New-Home Market Shows Signs of Stabilizing

Daily Real Estate News | Tuesday, July 26, 2011
New-home sales dropped in June, but a sharp increase in prices and declining inventories may be signs the sluggish new-home market is finally showing signs of rebounding, the Commerce Department reported Tuesday.

Sales of new homes dropped 1 percent in June, reaching an annual rate of 312,000 — less than half the 700,000 rate that most economists consider healthy for the new-home sector. New-home sales fell to record lows in the Northeast and were also particularly sluggish in the West.

The Commerce Department reported 164,000 new homes for sale in June, which is a record low. Taking into account June’s sales pace, the supply of new homes on the market dropped to a 6.3-month supply, the lowest since April 2010.

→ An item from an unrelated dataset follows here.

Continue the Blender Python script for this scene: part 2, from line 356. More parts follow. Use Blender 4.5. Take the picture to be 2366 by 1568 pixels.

However, builders are starting to build more. Last week, the Commerce Department released a report that showed a rebound in June for new building permits — an indication for future building. Also, builders broke ground on more homes in June, with housing starts soaring 14.6 percent last month, marking a six-month high in housing starts.

Meanwhile, the median price of a new home increased to $235,200 in June, up 5.8 percent from May. Compared to June last year, the median price rose 7.2 percent. However, new-homes continue to be considerably higher than previously owned homes. The median price on existing-homes averaged $184,300 in June.